With hi-def production and bedroom lyricism, “Anxiety” is a surreal pop/R&B ride through depression and uplift that always puts feelings first.
I first heard Autre Ne Veut (Arthur Ashin) in 2011, featured on Ford & Lopatin’s excellent “Channel Pressure,” of the same label, Software.
That album collided ’80s disco/pop melodies with glitchy samples and buzzing synths to create something that felt brand new.
“Anxiety,” Ashin’s sophomore, full-length endeavour, sounds like its spiritual successor.
What “Channel Pressure” did to the ’80s, “Anxiety” does to the ’90s.

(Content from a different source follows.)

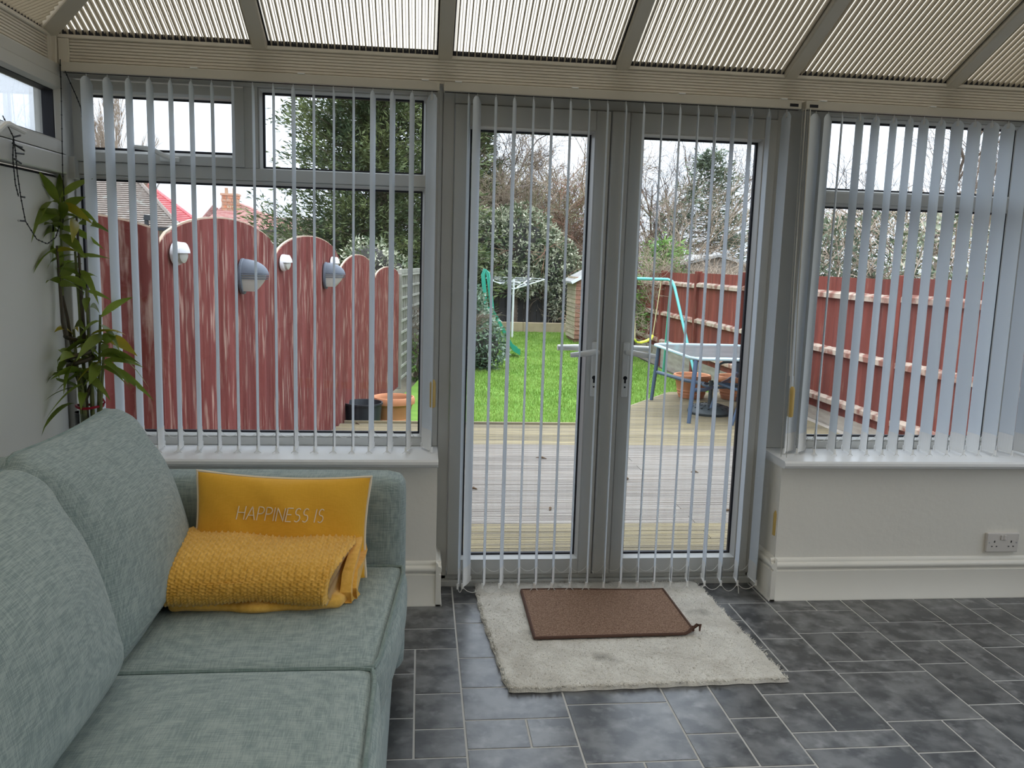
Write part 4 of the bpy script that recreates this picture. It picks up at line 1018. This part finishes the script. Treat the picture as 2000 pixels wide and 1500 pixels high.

And, thanks to Ashin’s barefaced romanticism, it doesn’t feel derivative or ironic for a second.
Standout slowjam “Gonna Die” is pure empathy, no pretense as he sings coolly: “I’m gonna die / I feel it more acutely now / than I have for a while.”
“Anxiety” succeeds by putting Ashin’s vocal emotion into its bangers.
Opener “Play by Play” spirals ever outward from its opening synth chimes into a perfect storm of pop hooks, MIDI percussion and lost love. Pitch-perfect lead single “Counting” sounds desperate even before the sax screams come in.
On “Anxiety,” Autre Ne Veut makes something close to a classic out of his heart-on-his-sleeve vocals and ’90s retro-future production.